▶ _SET TASK_: Write out the whole of the material exactly.

(Items listed in a dataset)
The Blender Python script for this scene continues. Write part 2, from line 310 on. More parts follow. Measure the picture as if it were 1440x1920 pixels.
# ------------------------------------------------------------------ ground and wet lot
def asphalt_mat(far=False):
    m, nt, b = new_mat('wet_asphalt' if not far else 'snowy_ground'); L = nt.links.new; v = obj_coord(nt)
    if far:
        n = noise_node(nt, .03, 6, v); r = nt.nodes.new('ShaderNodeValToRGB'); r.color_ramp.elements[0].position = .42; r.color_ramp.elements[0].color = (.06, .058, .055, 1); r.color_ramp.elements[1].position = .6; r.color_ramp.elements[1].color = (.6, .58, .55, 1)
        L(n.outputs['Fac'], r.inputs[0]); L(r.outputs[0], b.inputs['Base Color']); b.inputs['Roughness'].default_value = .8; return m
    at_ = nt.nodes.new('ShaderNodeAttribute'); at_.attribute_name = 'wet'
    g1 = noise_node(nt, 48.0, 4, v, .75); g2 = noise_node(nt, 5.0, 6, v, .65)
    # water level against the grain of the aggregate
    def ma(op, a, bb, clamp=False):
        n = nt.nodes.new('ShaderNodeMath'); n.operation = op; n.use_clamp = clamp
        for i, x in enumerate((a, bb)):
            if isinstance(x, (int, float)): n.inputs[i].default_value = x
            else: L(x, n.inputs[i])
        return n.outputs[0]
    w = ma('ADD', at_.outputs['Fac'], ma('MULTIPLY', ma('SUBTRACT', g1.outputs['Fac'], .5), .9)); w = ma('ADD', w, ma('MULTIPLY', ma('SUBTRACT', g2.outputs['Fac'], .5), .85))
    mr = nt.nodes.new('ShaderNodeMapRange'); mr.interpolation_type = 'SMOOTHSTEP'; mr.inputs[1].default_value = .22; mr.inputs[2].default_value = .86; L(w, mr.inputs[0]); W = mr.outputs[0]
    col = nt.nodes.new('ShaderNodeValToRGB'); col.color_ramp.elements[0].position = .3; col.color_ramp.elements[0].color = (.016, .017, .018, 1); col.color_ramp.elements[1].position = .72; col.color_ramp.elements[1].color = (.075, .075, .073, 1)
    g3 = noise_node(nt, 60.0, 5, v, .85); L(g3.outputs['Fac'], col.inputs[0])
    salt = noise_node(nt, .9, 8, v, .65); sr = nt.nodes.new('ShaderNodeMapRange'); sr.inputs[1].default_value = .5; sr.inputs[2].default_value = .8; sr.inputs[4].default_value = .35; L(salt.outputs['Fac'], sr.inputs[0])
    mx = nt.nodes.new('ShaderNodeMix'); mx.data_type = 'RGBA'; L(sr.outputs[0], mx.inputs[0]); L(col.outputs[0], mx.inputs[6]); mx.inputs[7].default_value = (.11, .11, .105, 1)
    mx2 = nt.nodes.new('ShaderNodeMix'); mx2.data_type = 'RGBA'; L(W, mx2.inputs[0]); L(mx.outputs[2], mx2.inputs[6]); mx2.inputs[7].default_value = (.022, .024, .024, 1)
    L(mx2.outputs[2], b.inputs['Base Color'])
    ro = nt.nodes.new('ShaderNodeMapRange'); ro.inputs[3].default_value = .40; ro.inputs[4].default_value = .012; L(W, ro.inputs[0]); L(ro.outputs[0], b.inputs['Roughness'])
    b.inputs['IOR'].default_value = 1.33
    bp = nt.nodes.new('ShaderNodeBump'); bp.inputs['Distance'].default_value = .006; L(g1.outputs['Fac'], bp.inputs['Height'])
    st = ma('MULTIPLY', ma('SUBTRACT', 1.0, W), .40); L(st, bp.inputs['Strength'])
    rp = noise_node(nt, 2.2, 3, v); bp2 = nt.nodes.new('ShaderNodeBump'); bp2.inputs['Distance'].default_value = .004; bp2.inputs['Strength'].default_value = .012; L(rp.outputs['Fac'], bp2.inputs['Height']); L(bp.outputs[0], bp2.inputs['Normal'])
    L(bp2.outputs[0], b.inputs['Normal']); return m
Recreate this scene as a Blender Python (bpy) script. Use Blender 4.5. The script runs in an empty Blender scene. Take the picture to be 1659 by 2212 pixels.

▶ _THE RESULT_:
The Blender Python script for this scene continues. Write part 2, from line 310 on. More parts follow. Measure the picture as if it were 1440x1920 pixels.
# ------------------------------------------------------------------ ground and wet lot
def asphalt_mat(far=False):
    m, nt, b = new_mat('wet_asphalt' if not far else 'snowy_ground'); L = nt.links.new; v = obj_coord(nt)
    if far:
        n = noise_node(nt, .03, 6, v); r = nt.nodes.new('ShaderNodeValToRGB'); r.color_ramp.elements[0].position = .42; r.color_ramp.elements[0].color = (.06, .058, .055, 1); r.color_ramp.elements[1].position = .6; r.color_ramp.elements[1].color = (.6, .58, .55, 1)
        L(n.outputs['Fac'], r.inputs[0]); L(r.outputs[0], b.inputs['Base Color']); b.inputs['Roughness'].default_value = .8; return m
    at_ = nt.nodes.new('ShaderNodeAttribute'); at_.attribute_name = 'wet'
    g1 = noise_node(nt, 48.0, 4, v, .75); g2 = noise_node(nt, 5.0, 6, v, .65)
    # water level against the grain of the aggregate
    def ma(op, a, bb, clamp=False):
        n = nt.nodes.new('ShaderNodeMath'); n.operation = op; n.use_clamp = clamp
        for i, x in enumerate((a, bb)):
            if isinstance(x, (int, float)): n.inputs[i].default_value = x
            else: L(x, n.inputs[i])
        return n.outputs[0]
    w = ma('ADD', at_.outputs['Fac'], ma('MULTIPLY', ma('SUBTRACT', g1.outputs['Fac'], .5), .9)); w = ma('ADD', w, ma('MULTIPLY', ma('SUBTRACT', g2.outputs['Fac'], .5), .85))
    mr = nt.nodes.new('ShaderNodeMapRange'); mr.interpolation_type = 'SMOOTHSTEP'; mr.inputs[1].default_value = .22; mr.inputs[2].default_value = .86; L(w, mr.inputs[0]); W = mr.outputs[0]
    col = nt.nodes.new('ShaderNodeValToRGB'); col.color_ramp.elements[0].position = .3; col.color_ramp.elements[0].color = (.016, .017, .018, 1); col.color_ramp.elements[1].position = .72; col.color_ramp.elements[1].color = (.075, .075, .073, 1)
    g3 = noise_node(nt, 60.0, 5, v, .85); L(g3.outputs['Fac'], col.inputs[0])
    salt = noise_node(nt, .9, 8, v, .65); sr = nt.nodes.new('ShaderNodeMapRange'); sr.inputs[1].default_value = .5; sr.inputs[2].default_value = .8; sr.inputs[4].default_value = .35; L(salt.outputs['Fac'], sr.inputs[0])
    mx = nt.nodes.new('ShaderNodeMix'); mx.data_type = 'RGBA'; L(sr.outputs[0], mx.inputs[0]); L(col.outputs[0], mx.inputs[6]); mx.inputs[7].default_value = (.11, .11, .105, 1)
    mx2 = nt.nodes.new('ShaderNodeMix'); mx2.data_type = 'RGBA'; L(W, mx2.inputs[0]); L(mx.outputs[2], mx2.inputs[6]); mx2.inputs[7].default_value = (.022, .024, .024, 1)
    L(mx2.outputs[2], b.inputs['Base Color'])
    ro = nt.nodes.new('ShaderNodeMapRange'); ro.inputs[3].default_value = .40; ro.inputs[4].default_value = .012; L(W, ro.inputs[0]); L(ro.outputs[0], b.inputs['Roughness'])
    b.inputs['IOR'].default_value = 1.33
    bp = nt.nodes.new('ShaderNodeBump'); bp.inputs['Distance'].default_value = .006; L(g1.outputs['Fac'], bp.inputs['Height'])
    st = ma('MULTIPLY', ma('SUBTRACT', 1.0, W), .40); L(st, bp.inputs['Strength'])
    rp = noise_node(nt, 2.2, 3, v); bp2 = nt.nodes.new('ShaderNodeBump'); bp2.inputs['Distance'].default_value = .004; bp2.inputs['Strength'].default_value = .012; L(rp.outputs['Fac'], bp2.inputs['Height']); L(bp.outputs[0], bp2.inputs['Normal'])
    L(bp2.outputs[0], b.inputs['Normal']); return m
Recreate this scene as a Blender Python (bpy) script. Use Blender 4.5. The script runs in an empty Blender scene. Take the picture to be 1659 by 2212 pixels.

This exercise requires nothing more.